In 2008, the C.P.C. Group founded by Qiu Jiang was selected as the landscape designer for the Bund 33 Park and successfully opened the park to the public before the Shanghai Expo in 2010.

By Emily Lu (translated from Chinese) / Pictures courtesy of The C.P.C. Group


QIU JIANGAfter his graduation from Tsinghua University in 1988, Qiu Jiang went to Canada where he acquired his master’s degree in architecture from the University of British Columbia in 1990. In 1996, he founded the C.P.C. Group in Vancouver before moving back to China in 2001 where he started participating in more and more important architecture, masterplan and landscape design projects in Shanghai.



VANTAGE: Bund 33 was formerly the British consul’s private garden. When you started to design the landscape for this special area, where did you get your original design concept?

Qiu Jiang: Our design concept for Bund 33 was primarily based on a substantial understanding of the historical and cultural background of this area. This area is very special. At the time when the British consul first settled in Shanghai, the environments in China and Europe were totally different, so the first British people designed and built the garden as a result of their homesickness. They recreated their home here and we just wanted to continue this kind of idea.


VANTAGE: Your design theme for Bund 33 was to ‘reproduce’. What did you ‘reproduce’ exactly?

Qiu Jiang: The restorations of a landscape and a building are quite different. The landscape has a life. For example, trees may die after their life cycles of 20 years or 50 years, but their role is to hold the structure of a landscape, like the beams and poles of a building. We preserved the structure of the landscape in order to reproduce the historical intention and functions of the originally designed garden.


VANTAGE: Within Bund 33 there are four old buildings. Did the future functions of these buildings affect the design?

Qiu Jiang: Definitely yes. The new functions of the buildings were basically identified at that time. That’s why we reproduced its original design at the eastern part which faces the Bund and kept it not so much different from its past appearance. In the west part that faces the Rockbund, we designed several new features to fulfill modern functions, such as the catering and cultural functions of the square in front of the church, as well as the demands of the entrance and exit to the underground space. We also took into consideration the views from the south of the Peninsula Hotel that faces the park.


VANTAGE: What is the biggest difference between today’s Bund 33 Park and the former British Consulate Garden?

Qiu Jiang: First of all, the former British Consulate Garden was larger than today’s Bund 33 park. However, the park roughly keeps the overall form of the historical garden, while the functions have completely changed. When the functions of the buildings change, the function of the landscape features will naturally change with them.


VANTAGE: How significant do you feel the Bund 33 landscape renovation project is to the city of Shanghai?

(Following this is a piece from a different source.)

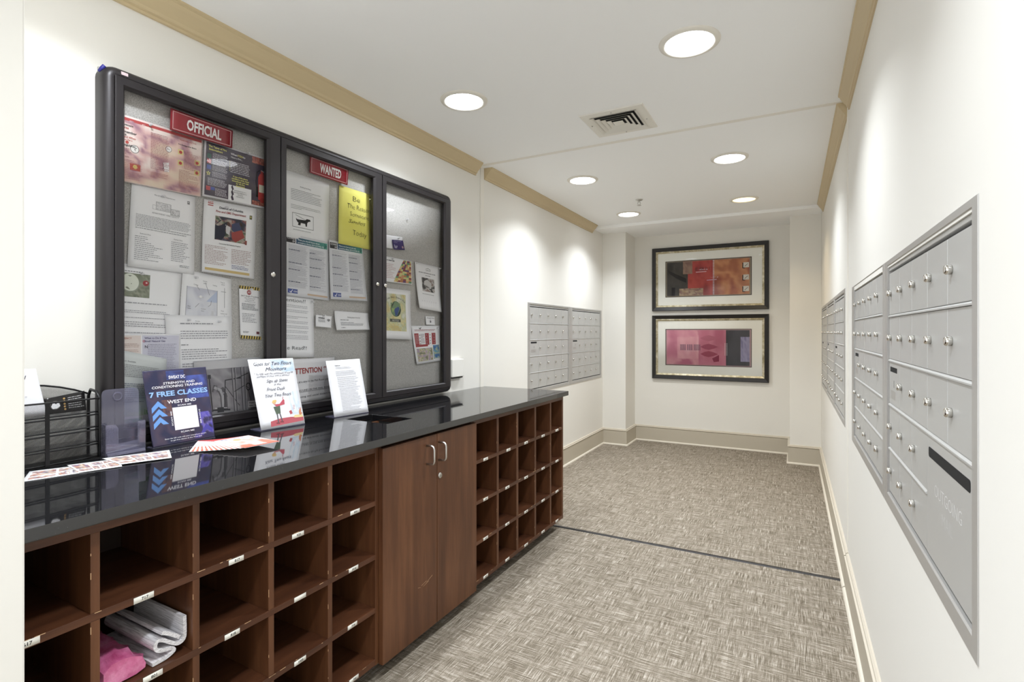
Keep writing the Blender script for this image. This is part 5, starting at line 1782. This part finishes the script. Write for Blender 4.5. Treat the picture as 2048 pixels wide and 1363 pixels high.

Qiu Jiang: This is such an important area – it is Shanghai’s heritage, bloodline and origin. The city of Shanghai has two origins. The first one is Chinese, based on its geographical location. Although felt less strongly, the local culture of Shanghai can still be sensed in the City God Temple and many other areas. The second one is Western, which exists as a reference point for the development process of the city. Waitanyuan is absolutely a key reference point for those who are willing to understand the city that they live in.